Task goal - Using the listing below, extract each line that has the word "Treat" in it.

BEGIN Data records

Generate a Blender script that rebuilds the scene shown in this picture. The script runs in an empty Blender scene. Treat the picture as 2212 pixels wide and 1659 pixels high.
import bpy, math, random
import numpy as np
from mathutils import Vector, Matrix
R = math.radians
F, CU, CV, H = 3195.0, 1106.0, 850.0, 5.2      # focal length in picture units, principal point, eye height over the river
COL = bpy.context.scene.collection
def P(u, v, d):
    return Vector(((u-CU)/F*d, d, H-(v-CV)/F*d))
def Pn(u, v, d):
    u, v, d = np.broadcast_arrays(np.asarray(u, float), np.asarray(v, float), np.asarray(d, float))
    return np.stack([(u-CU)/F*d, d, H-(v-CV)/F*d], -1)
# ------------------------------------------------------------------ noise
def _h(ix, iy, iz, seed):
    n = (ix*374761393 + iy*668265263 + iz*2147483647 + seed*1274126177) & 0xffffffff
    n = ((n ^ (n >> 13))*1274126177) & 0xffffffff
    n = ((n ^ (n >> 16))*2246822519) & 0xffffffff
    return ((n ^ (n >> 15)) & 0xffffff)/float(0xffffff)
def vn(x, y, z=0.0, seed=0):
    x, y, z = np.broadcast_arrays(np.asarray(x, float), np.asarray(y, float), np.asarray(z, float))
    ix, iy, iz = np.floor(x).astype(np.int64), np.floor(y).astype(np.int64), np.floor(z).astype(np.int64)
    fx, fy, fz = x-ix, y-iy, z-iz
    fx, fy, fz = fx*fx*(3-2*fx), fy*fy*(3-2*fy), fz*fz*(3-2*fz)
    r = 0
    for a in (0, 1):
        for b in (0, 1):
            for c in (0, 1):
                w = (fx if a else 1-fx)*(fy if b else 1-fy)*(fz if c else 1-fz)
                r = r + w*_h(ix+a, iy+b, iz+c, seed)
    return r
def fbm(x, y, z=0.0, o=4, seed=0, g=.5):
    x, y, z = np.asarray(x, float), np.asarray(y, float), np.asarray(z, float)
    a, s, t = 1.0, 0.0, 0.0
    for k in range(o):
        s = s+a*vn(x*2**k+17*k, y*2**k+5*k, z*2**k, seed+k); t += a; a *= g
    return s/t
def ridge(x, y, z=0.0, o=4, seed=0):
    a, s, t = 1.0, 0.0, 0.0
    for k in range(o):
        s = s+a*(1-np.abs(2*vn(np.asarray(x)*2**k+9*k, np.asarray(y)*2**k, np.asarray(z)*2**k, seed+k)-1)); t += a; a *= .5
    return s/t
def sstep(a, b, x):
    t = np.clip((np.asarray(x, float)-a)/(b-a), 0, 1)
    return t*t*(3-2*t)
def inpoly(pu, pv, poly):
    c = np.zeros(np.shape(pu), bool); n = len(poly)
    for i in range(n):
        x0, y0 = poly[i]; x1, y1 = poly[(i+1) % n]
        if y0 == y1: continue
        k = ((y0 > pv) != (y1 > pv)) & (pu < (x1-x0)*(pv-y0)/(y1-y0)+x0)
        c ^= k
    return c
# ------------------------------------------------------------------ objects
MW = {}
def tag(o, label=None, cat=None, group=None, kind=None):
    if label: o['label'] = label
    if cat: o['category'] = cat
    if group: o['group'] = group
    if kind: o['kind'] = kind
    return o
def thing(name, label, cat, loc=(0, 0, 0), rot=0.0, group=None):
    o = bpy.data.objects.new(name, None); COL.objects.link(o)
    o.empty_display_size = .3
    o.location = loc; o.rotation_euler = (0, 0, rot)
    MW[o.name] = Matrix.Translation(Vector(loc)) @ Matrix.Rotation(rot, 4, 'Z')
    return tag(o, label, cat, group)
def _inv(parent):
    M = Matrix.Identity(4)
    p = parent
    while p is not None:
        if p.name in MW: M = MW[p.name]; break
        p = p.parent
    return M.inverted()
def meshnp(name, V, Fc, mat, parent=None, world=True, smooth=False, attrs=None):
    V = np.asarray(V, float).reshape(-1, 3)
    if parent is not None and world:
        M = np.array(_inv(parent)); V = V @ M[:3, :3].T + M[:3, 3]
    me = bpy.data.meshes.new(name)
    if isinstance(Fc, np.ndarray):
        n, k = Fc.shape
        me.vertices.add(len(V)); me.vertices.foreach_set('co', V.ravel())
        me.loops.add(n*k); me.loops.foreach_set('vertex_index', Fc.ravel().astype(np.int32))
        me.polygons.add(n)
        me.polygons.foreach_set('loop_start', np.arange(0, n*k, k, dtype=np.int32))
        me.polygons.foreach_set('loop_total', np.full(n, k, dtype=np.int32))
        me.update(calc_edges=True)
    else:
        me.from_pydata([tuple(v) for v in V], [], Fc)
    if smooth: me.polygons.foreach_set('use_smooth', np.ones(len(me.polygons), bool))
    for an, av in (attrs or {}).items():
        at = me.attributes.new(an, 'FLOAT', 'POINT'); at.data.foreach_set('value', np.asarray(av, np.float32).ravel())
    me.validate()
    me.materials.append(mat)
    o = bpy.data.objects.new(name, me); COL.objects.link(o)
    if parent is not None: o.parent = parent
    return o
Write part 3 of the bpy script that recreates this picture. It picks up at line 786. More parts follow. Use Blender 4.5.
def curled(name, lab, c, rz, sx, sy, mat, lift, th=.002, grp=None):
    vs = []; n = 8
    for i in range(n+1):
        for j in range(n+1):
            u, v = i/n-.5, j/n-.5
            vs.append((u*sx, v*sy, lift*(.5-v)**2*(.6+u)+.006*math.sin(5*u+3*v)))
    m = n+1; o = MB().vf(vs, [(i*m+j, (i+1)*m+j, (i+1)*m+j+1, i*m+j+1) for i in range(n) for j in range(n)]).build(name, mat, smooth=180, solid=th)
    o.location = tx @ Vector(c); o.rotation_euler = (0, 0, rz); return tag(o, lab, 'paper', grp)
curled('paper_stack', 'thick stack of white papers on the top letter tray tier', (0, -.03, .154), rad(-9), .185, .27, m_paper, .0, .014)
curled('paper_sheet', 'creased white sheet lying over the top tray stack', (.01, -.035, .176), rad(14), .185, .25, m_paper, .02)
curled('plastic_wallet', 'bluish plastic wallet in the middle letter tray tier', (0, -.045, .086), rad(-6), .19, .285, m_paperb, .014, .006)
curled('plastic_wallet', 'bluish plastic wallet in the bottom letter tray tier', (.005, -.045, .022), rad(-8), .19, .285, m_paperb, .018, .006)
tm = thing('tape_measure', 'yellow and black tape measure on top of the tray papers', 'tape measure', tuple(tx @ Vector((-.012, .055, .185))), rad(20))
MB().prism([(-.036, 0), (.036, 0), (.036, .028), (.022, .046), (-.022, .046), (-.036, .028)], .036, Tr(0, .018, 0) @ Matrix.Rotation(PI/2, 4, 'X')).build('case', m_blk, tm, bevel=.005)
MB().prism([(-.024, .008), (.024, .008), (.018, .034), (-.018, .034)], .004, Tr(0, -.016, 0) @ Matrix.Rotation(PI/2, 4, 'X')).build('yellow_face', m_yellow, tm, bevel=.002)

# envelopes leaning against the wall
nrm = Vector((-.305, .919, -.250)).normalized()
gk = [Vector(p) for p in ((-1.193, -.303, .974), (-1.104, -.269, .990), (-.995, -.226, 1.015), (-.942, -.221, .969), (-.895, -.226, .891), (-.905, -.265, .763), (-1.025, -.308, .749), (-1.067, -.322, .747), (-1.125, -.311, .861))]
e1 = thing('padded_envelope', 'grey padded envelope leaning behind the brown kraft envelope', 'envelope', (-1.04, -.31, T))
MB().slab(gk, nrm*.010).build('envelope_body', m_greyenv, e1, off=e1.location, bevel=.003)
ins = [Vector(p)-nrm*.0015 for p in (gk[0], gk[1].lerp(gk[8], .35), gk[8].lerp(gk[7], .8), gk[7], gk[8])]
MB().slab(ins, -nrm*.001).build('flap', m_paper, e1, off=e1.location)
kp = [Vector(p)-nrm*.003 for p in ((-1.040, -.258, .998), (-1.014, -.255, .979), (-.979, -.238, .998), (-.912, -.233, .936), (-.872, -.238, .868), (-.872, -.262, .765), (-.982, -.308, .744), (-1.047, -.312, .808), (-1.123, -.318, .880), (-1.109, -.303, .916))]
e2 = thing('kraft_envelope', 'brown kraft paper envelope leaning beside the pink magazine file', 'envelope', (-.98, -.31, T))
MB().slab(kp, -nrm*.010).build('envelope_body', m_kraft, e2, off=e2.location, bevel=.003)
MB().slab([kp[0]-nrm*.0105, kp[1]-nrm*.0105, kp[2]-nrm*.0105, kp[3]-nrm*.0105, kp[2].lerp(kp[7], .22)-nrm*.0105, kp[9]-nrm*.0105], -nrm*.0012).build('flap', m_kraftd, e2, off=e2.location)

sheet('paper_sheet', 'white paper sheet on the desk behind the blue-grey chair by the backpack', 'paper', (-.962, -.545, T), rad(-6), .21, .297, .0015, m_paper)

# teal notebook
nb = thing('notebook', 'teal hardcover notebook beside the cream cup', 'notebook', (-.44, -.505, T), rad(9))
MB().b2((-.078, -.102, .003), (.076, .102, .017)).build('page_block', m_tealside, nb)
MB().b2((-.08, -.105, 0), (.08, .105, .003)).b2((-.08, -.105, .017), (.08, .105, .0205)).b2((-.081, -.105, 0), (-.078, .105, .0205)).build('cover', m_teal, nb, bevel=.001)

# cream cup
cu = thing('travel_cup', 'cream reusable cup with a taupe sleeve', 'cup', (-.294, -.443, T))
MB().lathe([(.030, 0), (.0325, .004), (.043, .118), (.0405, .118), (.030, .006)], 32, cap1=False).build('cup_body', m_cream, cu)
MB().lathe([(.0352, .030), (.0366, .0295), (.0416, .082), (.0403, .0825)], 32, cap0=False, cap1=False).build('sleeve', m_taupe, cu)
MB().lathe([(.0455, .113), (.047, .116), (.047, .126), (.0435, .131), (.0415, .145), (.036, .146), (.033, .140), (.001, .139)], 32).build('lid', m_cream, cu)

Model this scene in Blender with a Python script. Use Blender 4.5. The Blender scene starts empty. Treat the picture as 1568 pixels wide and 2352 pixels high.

END Data records

Solution to the problem -
Generate a Blender script that rebuilds the scene shown in this picture. The script runs in an empty Blender scene. Treat the picture as 2212 pixels wide and 1659 pixels high.
Model this scene in Blender with a Python script. Use Blender 4.5. The Blender scene starts empty. Treat the picture as 1568 pixels wide and 2352 pixels high.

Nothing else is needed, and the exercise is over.